Monday, March 1, 2010

Malaysia mulls allowing refugees to work

KUALA LUMPUR, Malaysia (AP) — Malaysia may allow refugees the right to work in an apparent bid to reduce the country's labor shortage and deflect criticism of ill-treating them, a news report said Monday.
The proposal would mark a major policy shift toward refugees who, as illegal immigrants, have been subject to detention, caning and deportation. Malaysia has so far refused to officially recognize them, fearing a flood of migrants.
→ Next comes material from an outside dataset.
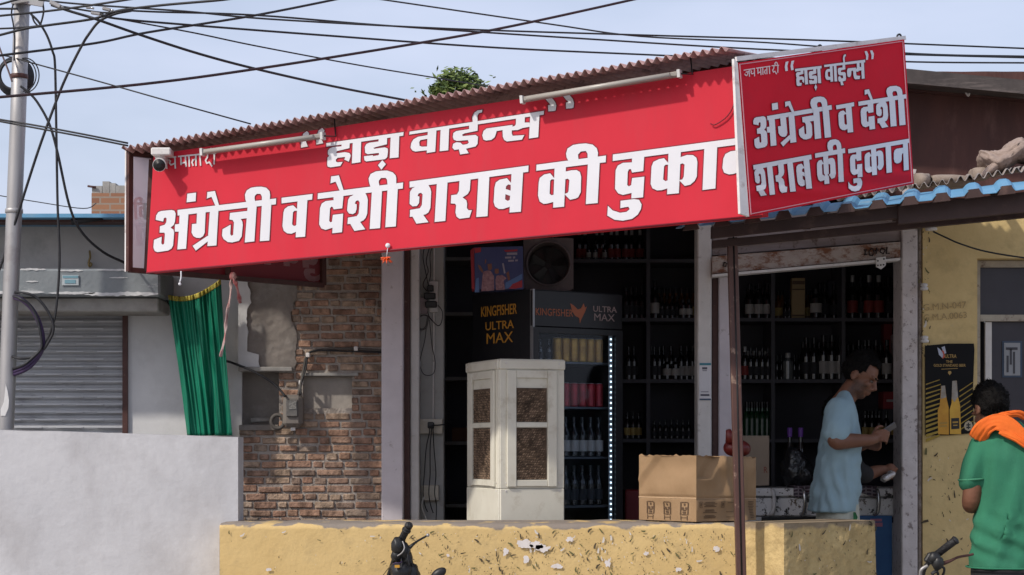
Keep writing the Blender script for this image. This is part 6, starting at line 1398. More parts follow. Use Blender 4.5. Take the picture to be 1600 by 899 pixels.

Home Minister Hishammuddin Hussein said authorities would discuss letting employers hire refugees instead of importing foreign workers. The country depends heavily on foreign labor in such industries as construction, manufacturing and farming.
"The suggestion might work but we need to look at it from all angles," The Star quoted Hishammuddin as saying.
Officials could not immediately be reached for further details.
Earlier this month, Malaysia announced it planned to issue ID cards to refugees — in a first move toward recognizing them and sparing them from being arrested with other illegals.
Florida Sandanasamy, an official with local refugee rights group Tenaganita, welcomed the work proposal as a first "small step."
The United Nations refugee agency says there are almost 80,000 registered refugees and asylum-seekers in Malaysia. Most of them fled persecution in Myanmar.
All of them are waiting to be resettled to a third country that officially accepts them, granting them legal status and the right to work.